During one of these sessions, one participant remarked, “We are used to being uncomfortable.” This simple sentence captured so much. From the physical spaces of typical conferences to the emotional demands of constant productivity, many of us rarely encounter environments designed with our wellbeing in mind. These sessions intentionally disrupted that norm. Chairs were arranged in a spacious circle, with the option to sit on the floor. Facilitators modeled comfort and choice by sitting barefoot. Art supplies—markers, crayons, colored pencils—were placed throughout the room for people to use whenever they felt moved to.

Both workshops were grounded in reflection, slowness, and care, and the response was profound. Rooms were full, conversations continued long after the sessions officially ended, and participants expressed how meaningful it was to have spaces centered on healing within a peacebuilding conference.

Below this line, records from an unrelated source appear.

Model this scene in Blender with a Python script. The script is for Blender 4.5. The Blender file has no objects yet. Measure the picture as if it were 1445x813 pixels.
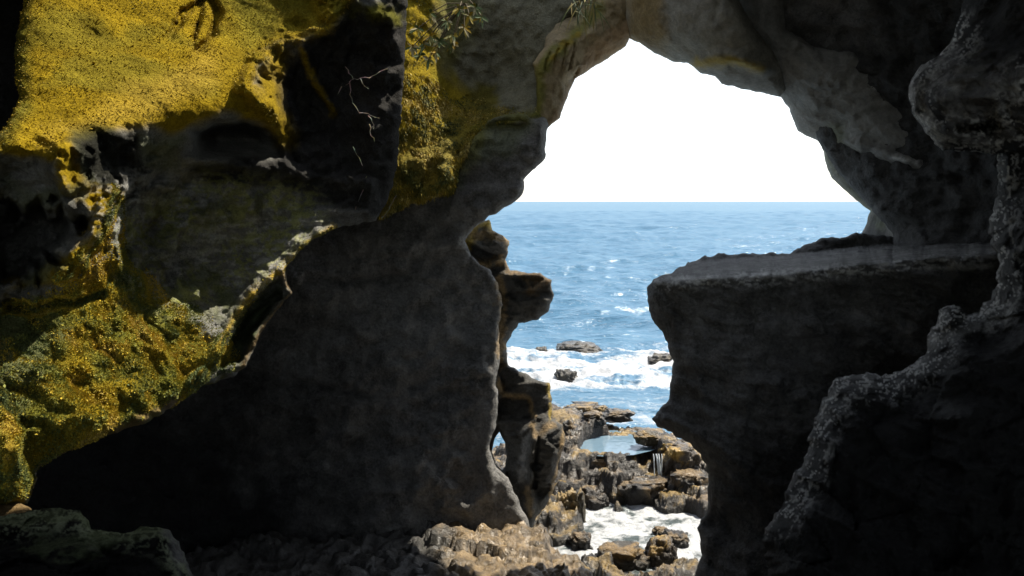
import bpy, bmesh, math, random
import numpy as np
from mathutils import Vector
from mathutils.geometry import delaunay_2d_cdt

random.seed(7)
scene = bpy.context.scene
COL = scene.collection
F, CX, HY, CH = 1134.0, 722.5, 284.0, 5.0      # focal length and horizon in photo pixels, eye height in metres

# ------------------------------------------------------------------ noise
_r = np.random.RandomState(11)
_PERM = np.tile(_r.permutation(512), 4)
_G = _r.normal(size=(512, 3)); _G /= np.linalg.norm(_G, axis=1)[:, None]
_RND = _r.rand(512, 3)

def _hash(i, j, k):
    return _PERM[_PERM[_PERM[i & 511] + (j & 511)] + (k & 511)] & 511

def noise(p):
    q = np.floor(p); f = p - q; q = q.astype(np.int64)
    u = f * f * f * (f * (f * 6 - 15) + 10)
    tot = 0
    for a in (0, 1):
        wa = u[:, 0] if a else 1 - u[:, 0]
        for b in (0, 1):
            wb = u[:, 1] if b else 1 - u[:, 1]
            for c in (0, 1):
                wc = u[:, 2] if c else 1 - u[:, 2]
                g = _G[_hash(q[:, 0] + a, q[:, 1] + b, q[:, 2] + c)]
                tot = tot + wa * wb * wc * ((f[:, 0] - a) * g[:, 0] + (f[:, 1] - b) * g[:, 1] + (f[:, 2] - c) * g[:, 2])
    return tot * 1.6

def fbm(p, o=4, gain=.5):
    s, a = 0, 1.0
    for i in range(o):
        s = s + a * noise(p * 2.03 ** i + 17.3 * i); a *= gain
    return s

def ridged(p, o=4, gain=.55):
    s, a = 0, 1.0
    for i in range(o):
        s = s + a * (1 - 2.2 * np.abs(noise(p * 2.03 ** i + 9.1 * i))); a *= gain
    return s

def facet(p, tilt=.7):
    """blocky fracture: every cell is a tilted plane with its own offset"""
    q = np.floor(p).astype(np.int64)
    best = np.full(len(p), 1e9); val = np.zeros(len(p))
    for a in (-1, 0, 1):
        for b in (-1, 0, 1):
            for c in (-1, 0, 1):
                h = _hash(q[:, 0] + a, q[:, 1] + b, q[:, 2] + c)
                dl = p - (q + np.array([a, b, c]) + _RND[h])
                d = (dl ** 2).sum(1)
                v = (dl * _G[h]).sum(1) * tilt + (_RND[h][:, 0] - .5)
                m = d < best
                best = np.where(m, d, best); val = np.where(m, v, val)
    return val

def sstep(a, b, x):
    t = np.clip((x - a) / (b - a), 0, 1); return t * t * (3 - 2 * t)

def sdist(P, poly):
    """signed distance of 2-D points to a closed polygon, positive inside"""
    P = np.asarray(P, float); V = np.asarray(poly, float)
    d = np.full(len(P), 1e18); ins = np.zeros(len(P), bool)
    n = len(V)
    for i in range(n):
        a, b = V[i], V[(i + 1) % n]
        ab = b - a; L = ab @ ab + 1e-12
        t = np.clip(((P - a) @ ab) / L, 0, 1)
        w = P - a - t[:, None] * ab
        d = np.minimum(d, (w ** 2).sum(1))
        c = (a[1] > P[:, 1]) != (b[1] > P[:, 1])
        if b[1] != a[1]:
            xi = a[0] + (P[:, 1] - a[1]) / (b[1] - a[1]) * ab[0]
            ins ^= c & (P[:, 0] < xi)
    return np.where(ins, 1, -1) * np.sqrt(d)

def ldist(P, line):
    P = np.asarray(P, float); V = np.asarray(line, float)
    d = np.full(len(P), 1e18)
    for a, b in zip(V[:-1], V[1:]):
        ab = b - a; t = np.clip(((P - a) @ ab) / (ab @ ab + 1e-12), 0, 1)
        w = P - a - t[:, None] * ab
        d = np.minimum(d, (w ** 2).sum(1))
    return np.sqrt(d)

def tps(ctrl):
    C = np.array(ctrl, float); X = C[:, :2] / 500.; n = len(X)
    def k(r2): return .5 * r2 * np.log(r2 + 1e-9)
    K = k(((X[:, None] - X[None]) ** 2).sum(2)) + np.eye(n) * 2e-3
    Q = np.c_[np.ones(n), X]
    M = np.block([[K, Q], [Q.T, np.zeros((3, 3))]])
    w = np.linalg.solve(M, np.r_[C[:, 2], 0, 0, 0])
    def f(P):
        Y = P / 500.; out = np.zeros(len(Y))
        for i in range(n):
            out += w[i] * k(((Y - X[i]) ** 2).sum(1))
        return out + w[n] + Y @ w[n + 1:]
    return f

def at(P, d):
    """photo pixels + distance -> world points"""
    P = np.asarray(P, float); d = np.asarray(d, float)
    return np.c_[(P[:, 0] - CX) / F * d, d, CH - (P[:, 1] - HY) / F * d]

def pt(x, y, d):
    return Vector(((x - CX) / F * d, d, CH - (y - HY) / F * d))

def on(poly, z):
    """photo pixels on a horizontal plane at height z -> XY"""
    return [((x - CX) / F * ((CH - z) * F / (y - HY)), (CH - z) * F / (y - HY)) for x, y in poly]

def densify(poly, step, jit, seed):
    out = []; n = len(poly)
    for i in range(n):
        a = np.array(poly[i], float); b = np.array(poly[(i + 1) % n], float)
        k = max(1, int(np.hypot(*(b - a)) / step))
        for j in range(k):
            out.append(a + (b - a) * j / k)
    out = np.array(out)
    if jit:
        q = np.c_[out / 14., np.full(len(out), seed * 3.7)]
        q2 = np.c_[out / 14., np.full(len(out), seed * 3.7 + 50)]
        out = out + jit * np.c_[fbm(q, 3), fbm(q2, 3)]
    return out

# ------------------------------------------------------------------ mesh building
def mesh_obj(name, V, Fc, mat, colour=None, parent=None, origin=None, smooth=True, extra=None):
    V = np.asarray(V, float)
    o0 = np.zeros(3) if origin is None else np.asarray(origin, float)
    me = bpy.data.meshes.new(name)
    Fc = np.asarray(Fc, int)
    me.vertices.add(len(V)); me.vertices.foreach_set('co', (V - o0).astype(np.float32).ravel())
    k = Fc.shape[1]
    me.loops.add(Fc.size); me.loops.foreach_set('vertex_index', Fc.ravel().astype(np.int32))
    me.polygons.add(len(Fc)); me.polygons.foreach_set('loop_start', np.arange(0, Fc.size, k, dtype=np.int32))
    me.polygons.foreach_set('use_smooth', np.full(len(Fc), smooth))
    me.update(calc_edges=True); me.validate()
    if colour is not None:
        at_ = me.color_attributes.new('tint', 'FLOAT_COLOR', 'POINT')
        at_.data.foreach_set('color', np.c_[colour, np.ones(len(V))].astype(np.float32).ravel())
    for nm, arr in (extra or {}).items():
        e = me.attributes.new(nm, 'FLOAT', 'POINT'); e.data.foreach_set('value', arr.astype(np.float32))
    me.materials.append(mat)
    o = bpy.data.objects.new(name, me); COL.objects.link(o)
    o.location = o0
    if parent is not None:
        o.parent = parent; o.location = o0 - np.array(parent.location)
    return o

def tag(o, label=None, cat=None, group=None, kind=None):
    if label: o['label'] = label
    if cat: o['category'] = cat
    if group: o['group'] = group
    if kind: o['kind'] = kind
    return o

def empty(name, loc, label, cat, group=None):
    o = bpy.data.objects.new(name, None); COL.objects.link(o); o.location = loc
    return tag(o, label, cat, group)

# ------------------------------------------------------------------ materials
def node_mat(name):
    m = bpy.data.materials.new(name); m.use_nodes = True
    nt = m.node_tree; b = nt.nodes['Principled BSDF']
    return m, nt, b

def rock_mat(name, rough=.8, fine=30., bump=.95, spec=.3, lo=.4, hi=1.75, bdist=.05):
    m, nt, b = node_mat(name); N = nt.nodes; L = nt.links
    tc = N.new('ShaderNodeNewGeometry')
    a = N.new('ShaderNodeAttribute'); a.attribute_name = 'tint'
    def nz(scale, det, rgh=.6):
        n = N.new('ShaderNodeTexNoise'); n.inputs['Scale'].default_value = scale
        n.inputs['Detail'].default_value = det; n.inputs['Roughness'].default_value = rgh
        L.new(tc.outputs['Position'], n.inputs['Vector']); return n
    n1 = nz(fine, 6, .7); n2 = nz(4.0, 8, .65)
    mul = N.new('ShaderNodeMath'); mul.operation = 'ADD'
    L.new(n1.outputs['Fac'], mul.inputs[0]); L.new(n2.outputs['Fac'], mul.inputs[1])
    mr = N.new('ShaderNodeMapRange'); mr.inputs['From Min'].default_value = .7; mr.inputs['From Max'].default_value = 1.3
    mr.inputs['To Min'].default_value = lo; mr.inputs['To Max'].default_value = hi
    L.new(mul.outputs[0], mr.inputs['Value'])
    vm = N.new('ShaderNodeVectorMath'); vm.operation = 'SCALE'
    L.new(a.outputs['Color'], vm.inputs[0]); L.new(mr.outputs['Result'], vm.inputs['Scale'])
    L.new(vm.outputs[0], b.inputs['Base Color'])
    b.inputs['Roughness'].default_value = rough
    b.inputs['Specular IOR Level'].default_value = spec
    v = N.new('ShaderNodeTexVoronoi'); v.inputs['Scale'].default_value = fine * .45
    L.new(tc.outputs['Position'], v.inputs['Vector'])
    s = N.new('ShaderNodeMath'); s.operation = 'ADD'
    L.new(n1.outputs['Fac'], s.inputs[0]); L.new(n2.outputs['Fac'], s.inputs[1])
    s2 = N.new('ShaderNodeMath'); s2.operation = 'MULTIPLY_ADD'; s2.inputs[1].default_value = .35
    L.new(v.outputs['Distance'], s2.inputs[0]); L.new(s.outputs[0], s2.inputs[2])
    bp = N.new('ShaderNodeBump'); bp.inputs['Strength'].default_value = bump; bp.inputs['Distance'].default_value = bdist
    L.new(s2.outputs[0], bp.inputs['Height']); L.new(bp.outputs[0], b.inputs['Normal'])
    return m

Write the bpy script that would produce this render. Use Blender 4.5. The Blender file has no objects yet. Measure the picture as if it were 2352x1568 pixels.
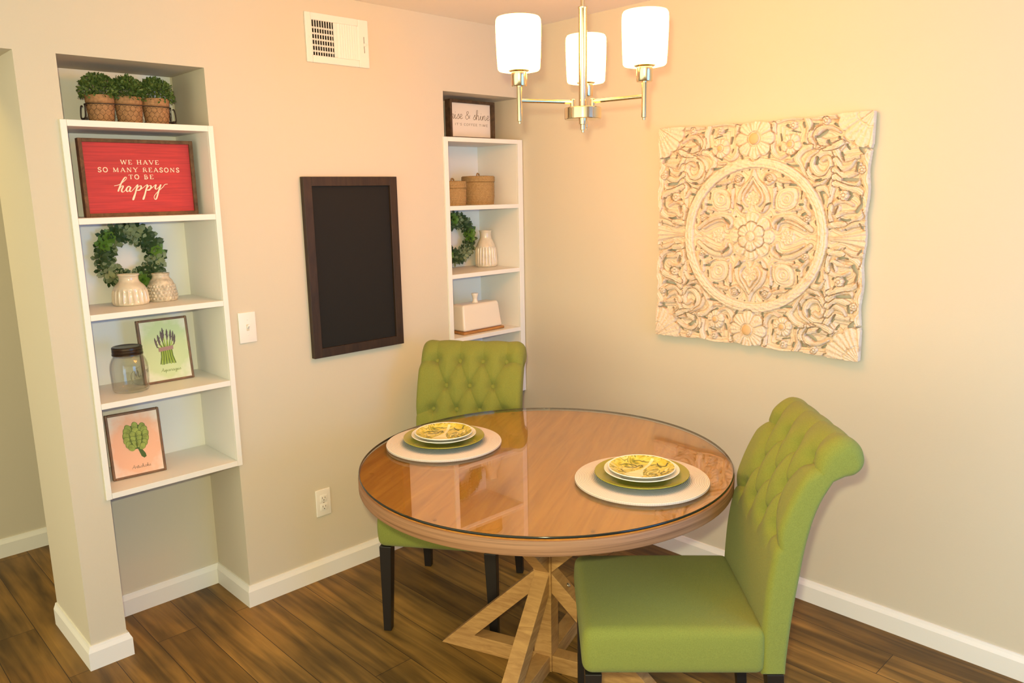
import bpy, bmesh, math, random
import numpy as np
from mathutils import Vector, Matrix
random.seed(7)
rng = np.random.RandomState(5)
sc = bpy.context.scene
COL = sc.collection
R = math.radians

# ------------------------------------------------------------------ camera, world, lights, exposure
CAM = Vector((-2.8516, -2.8651, 1.6427))
YAW, PITCH, ROLL, FPX = .76679, -.18943, -.01904, 1784.86
fw = Vector((math.sin(YAW)*math.cos(PITCH), math.cos(YAW)*math.cos(PITCH), math.sin(PITCH)))
rt = Vector((math.cos(YAW), -math.sin(YAW), 0.0))
up = rt.cross(fw)
c_, s_ = math.cos(ROLL), math.sin(ROLL)
rt2 = c_*rt + s_*up
up2 = -s_*rt + c_*up
cd = bpy.data.cameras.new('camera')
cam = bpy.data.objects.new('camera', cd)
COL.objects.link(cam)
cd.sensor_width = 36.0
cd.lens = FPX/2352*36.0
cd.clip_start = .02
cam.matrix_world = Matrix(((rt2.x, up2.x, -fw.x, CAM.x), (rt2.y, up2.y, -fw.y, CAM.y),
                           (rt2.z, up2.z, -fw.z, CAM.z), (0, 0, 0, 1)))
sc.camera = cam

sc.view_settings.view_transform = 'Standard'
sc.view_settings.look = 'None'
sc.view_settings.gamma = 1.0
sc.view_settings.exposure = -0.06
sc.view_settings.use_curve_mapping = False

W_WARM, W_COOL, W_STR = (1.0, .94, .66), (.03, .03, .035), 2.8
FLASH_W, FLASH_COL = 44.0, (1.0, .95, .54)
SHADE_STR, SHADE_COL = 50.0, (1.0, .34, .055)
HALL_W, HALL_COL = 10.0, (1.0, .72, .22)
ASSUMED_WIN_W, ASSUMED_WIN_COL = 54.0, (.12, .42, 1.0)

world = bpy.data.worlds.new('room_ambient')
sc.world = world
world.use_nodes = True
bg = world.node_tree.nodes['Background']
wn, wl = world.node_tree.nodes.new, world.node_tree.links.new
wtc, wsx, wmr, wmx = wn('ShaderNodeTexCoord'), wn('ShaderNodeSeparateXYZ'), wn('ShaderNodeMapRange'), wn('ShaderNodeMix')
wmx.data_type = 'RGBA'
wmr.inputs['From Min'].default_value = -.95
wmr.inputs['From Max'].default_value = .0
wmx.inputs['A'].default_value = (*W_WARM, 1)      # warm ambient fill added from the open left side
wmx.inputs['B'].default_value = (*W_COOL, 1)      # almost no light from the other directions
wl(wtc.outputs['Generated'], wsx.inputs[0])
wl(wsx.outputs['X'], wmr.inputs['Value'])
wl(wmr.outputs['Result'], wmx.inputs['Factor'])
wl(wmx.outputs['Result'], bg.inputs[0])
bg.inputs[1].default_value = W_STR

def area_light(name, loc, target, size, watts, color):
    ld = bpy.data.lights.new(name, 'AREA')
    ld.shape = 'DISK'
    ld.size = size
    ld.energy = watts
    ld.color = color
    o = bpy.data.objects.new(name, ld)
    COL.objects.link(o)
    o.location = loc
    o.rotation_euler = (Vector(target)-Vector(loc)).to_track_quat('-Z', 'Y').to_euler()
    return o
area_light('camera_flash', CAM + up2*.075 - rt2*.035, CAM + fw*3, .05, FLASH_W, FLASH_COL)
wd = bpy.data.lights.new('assumed_window_light', 'AREA')
wd.shape = 'RECTANGLE'
wd.size, wd.size_y = 1.36, 1.62
wd.energy, wd.color = ASSUMED_WIN_W, ASSUMED_WIN_COL
wo = bpy.data.objects.new('assumed_window_light', wd)
COL.objects.link(wo)
wo.location = (-.85, -4.28, 1.20)              # outside an assumed, unseen window; added to cool the lower right wall
wo.rotation_euler = (R(90), 0, 0)
area_light('hall_fill_light', (-3.0, .85, 2.40), (-3.0, .85, 0), .35, HALL_W, HALL_COL)  # invented light out of view, added for the yellow tone of the hall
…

In the closing ceremony, the final speaker named and applauded these sessions—recognition that reaffirmed the importance of bringing diverse voices, bodies, and lived experiences into spaces where they are not always present. Doing so doesn’t just shift the narrative; it creates the possibility of entirely new ones.

Our experience at Build Peace 2025 reminded us that peacebuilding is not only about tools, methods, or technologies—it is also about how we gather, how we care for one another, and how we make space for the stories and practices that allow us to heal.

We left with a renewed belief in the power of intentionality, community, and the radical act of slowing down.